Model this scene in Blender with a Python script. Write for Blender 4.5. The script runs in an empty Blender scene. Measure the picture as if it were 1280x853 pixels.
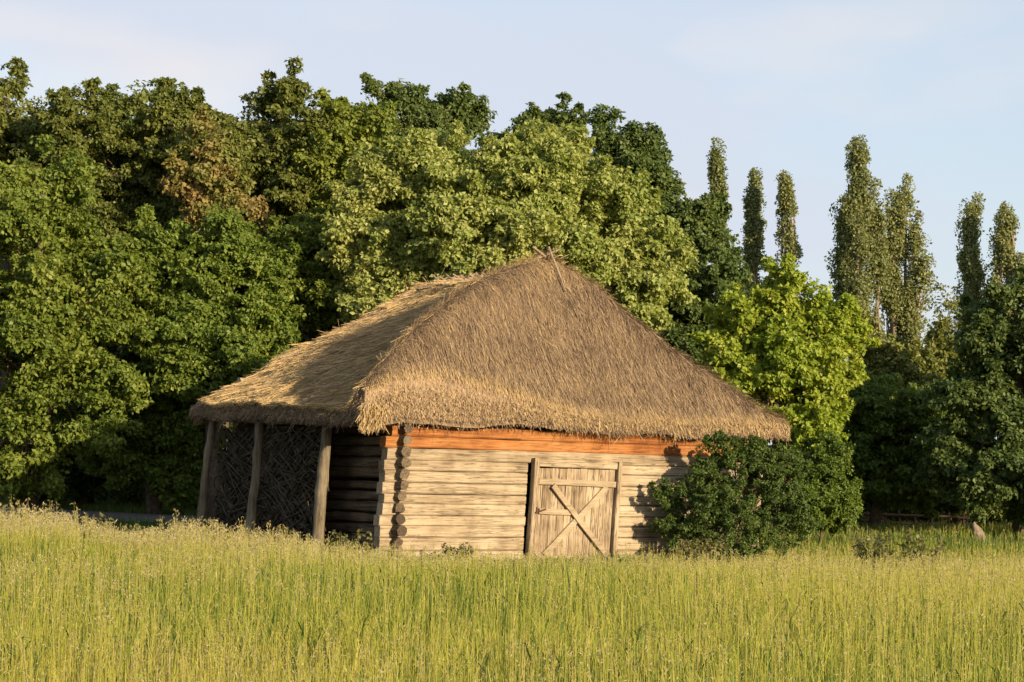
import bpy, math
import numpy as np
from mathutils import Matrix, Vector

rng = np.random.default_rng(7)
R = math.radians
scene = bpy.context.scene
COL = scene.collection

# ------------------------------------------------------------------ camera
FPX, CX, CY = 2880.0, 640.0, 426.5
CAM_H, PITCH, ROLL = 1.45, R(3.6), R(1.0)
cam_data = bpy.data.cameras.new('camera')
cam_data.sensor_width = 36.0
cam_data.lens = FPX / 1280.0 * 36.0
cam_data.clip_start, cam_data.clip_end = 0.1, 6000.0
cam = bpy.data.objects.new('camera', cam_data)
COL.objects.link(cam)
MROT = Matrix.Rotation(R(90) + PITCH, 4, 'X') @ Matrix.Rotation(ROLL, 4, 'Z')
cam.matrix_world = Matrix.Translation((0, 0, CAM_H)) @ MROT
scene.camera = cam

def at(px, py, Y):
    """point on the photo's line of sight at the distance Y in front of the camera"""
    d = MROT.to_3x3() @ Vector(((px - CX) / FPX, -(py - CY) / FPX, -1.0))
    s = Y / d.y
    return np.array((d.x * s, Y, CAM_H + d.z * s))

# ------------------------------------------------------------------ helpers
def tag(o, label=None, cat=None, group=None, kind=None):
    for k, v in (('label', label), ('category', cat), ('group', group), ('kind', kind)):
        if v:
            o[k] = v
    return o

def empty(name, loc, rz=0.0):
    o = bpy.data.objects.new(name, None)
    COL.objects.link(o)
    o.location = loc
    o.rotation_euler = (0, 0, rz)
    return o

class Geo:
    """collects vertices and faces, then links them as ONE mesh object"""
    def __init__(self):
        self.V, self.F, self.T, self.M, self.n = [], [], [], [], 0
    def add(self, V, F, tint=0.0, mat=0):
        V = np.asarray(V, dtype=np.float32).reshape(-1, 3)
        F = np.asarray(F, dtype=np.int64)
        self.F.append(F + self.n)
        self.M.append(np.full(len(F), mat, np.int32))
        self.V.append(V)
        t = np.asarray(tint, dtype=np.float32)
        if t.ndim == 0:
            t = np.full(len(V), float(t), np.float32)
        self.T.append(t)
        self.n += len(V)
    def build(self, name, mats, parent=None, smooth=False, tint=False, loc=None):
        V = np.concatenate(self.V)
        me = bpy.data.meshes.new(name)
        me.vertices.add(len(V))
        me.vertices.foreach_set('co', V.ravel())
        loops = np.concatenate([f.ravel() for f in self.F]).astype(np.int32)
        tot = np.concatenate([np.full(len(f), f.shape[1], np.int32) for f in self.F])
        start = np.concatenate(([0], np.cumsum(tot)[:-1])).astype(np.int32)
        me.loops.add(len(loops))
        me.loops.foreach_set('vertex_index', loops)
        me.polygons.add(len(tot))
        me.polygons.foreach_set('loop_start', start)
        me.polygons.foreach_set('loop_total', tot)
        me.polygons.foreach_set('material_index', np.concatenate(self.M))
        me.polygons.foreach_set('use_smooth', np.full(len(tot), smooth, bool))
        if tint:
            a = me.attributes.new('tint', 'FLOAT', 'POINT')
            a.data.foreach_set('value', np.concatenate(self.T))
        me.update(calc_edges=True)
        for m in (mats if isinstance(mats, (list, tuple)) else [mats]):
            me.materials.append(m)
        o = bpy.data.objects.new(name, me)
        COL.objects.link(o)
        if parent is not None:
            o.parent = parent
        if loc is not None:
            o.location = loc
        return o

def unit(a):
    return a / np.maximum(np.linalg.norm(a, axis=-1, keepdims=True), 1e-9)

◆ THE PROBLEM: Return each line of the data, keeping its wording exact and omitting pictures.

◆ TASK RESULT:
Model this scene in Blender with a Python script. Write for Blender 4.5. The script runs in an empty Blender scene. Measure the picture as if it were 1280x853 pixels.
import bpy, math
import numpy as np
from mathutils import Matrix, Vector

rng = np.random.default_rng(7)
R = math.radians
scene = bpy.context.scene
COL = scene.collection

# ------------------------------------------------------------------ camera
FPX, CX, CY = 2880.0, 640.0, 426.5
CAM_H, PITCH, ROLL = 1.45, R(3.6), R(1.0)
cam_data = bpy.data.cameras.new('camera')
cam_data.sensor_width = 36.0
cam_data.lens = FPX / 1280.0 * 36.0
cam_data.clip_start, cam_data.clip_end = 0.1, 6000.0
cam = bpy.data.objects.new('camera', cam_data)
COL.objects.link(cam)
MROT = Matrix.Rotation(R(90) + PITCH, 4, 'X') @ Matrix.Rotation(ROLL, 4, 'Z')
cam.matrix_world = Matrix.Translation((0, 0, CAM_H)) @ MROT
scene.camera = cam

def at(px, py, Y):
    """point on the photo's line of sight at the distance Y in front of the camera"""
    d = MROT.to_3x3() @ Vector(((px - CX) / FPX, -(py - CY) / FPX, -1.0))
    s = Y / d.y
    return np.array((d.x * s, Y, CAM_H + d.z * s))

# ------------------------------------------------------------------ helpers
def tag(o, label=None, cat=None, group=None, kind=None):
    for k, v in (('label', label), ('category', cat), ('group', group), ('kind', kind)):
        if v:
            o[k] = v
    return o

def empty(name, loc, rz=0.0):
    o = bpy.data.objects.new(name, None)
    COL.objects.link(o)
    o.location = loc
    o.rotation_euler = (0, 0, rz)
    return o

class Geo:
    """collects vertices and faces, then links them as ONE mesh object"""
    def __init__(self):
        self.V, self.F, self.T, self.M, self.n = [], [], [], [], 0
    def add(self, V, F, tint=0.0, mat=0):
        V = np.asarray(V, dtype=np.float32).reshape(-1, 3)
        F = np.asarray(F, dtype=np.int64)
        self.F.append(F + self.n)
        self.M.append(np.full(len(F), mat, np.int32))
        self.V.append(V)
        t = np.asarray(tint, dtype=np.float32)
        if t.ndim == 0:
            t = np.full(len(V), float(t), np.float32)
        self.T.append(t)
        self.n += len(V)
    def build(self, name, mats, parent=None, smooth=False, tint=False, loc=None):
        V = np.concatenate(self.V)
        me = bpy.data.meshes.new(name)
        me.vertices.add(len(V))
        me.vertices.foreach_set('co', V.ravel())
        loops = np.concatenate([f.ravel() for f in self.F]).astype(np.int32)
        tot = np.concatenate([np.full(len(f), f.shape[1], np.int32) for f in self.F])
        start = np.concatenate(([0], np.cumsum(tot)[:-1])).astype(np.int32)
        me.loops.add(len(loops))
        me.loops.foreach_set('vertex_index', loops)
        me.polygons.add(len(tot))
        me.polygons.foreach_set('loop_start', start)
        me.polygons.foreach_set('loop_total', tot)
        me.polygons.foreach_set('material_index', np.concatenate(self.M))
        me.polygons.foreach_set('use_smooth', np.full(len(tot), smooth, bool))
        if tint:
            a = me.attributes.new('tint', 'FLOAT', 'POINT')
            a.data.foreach_set('value', np.concatenate(self.T))
        me.update(calc_edges=True)
        for m in (mats if isinstance(mats, (list, tuple)) else [mats]):
            me.materials.append(m)
        o = bpy.data.objects.new(name, me)
        COL.objects.link(o)
        if parent is not None:
            o.parent = parent
        if loc is not None:
            o.location = loc
        return o

def unit(a):
    return a / np.maximum(np.linalg.norm(a, axis=-1, keepdims=True), 1e-9)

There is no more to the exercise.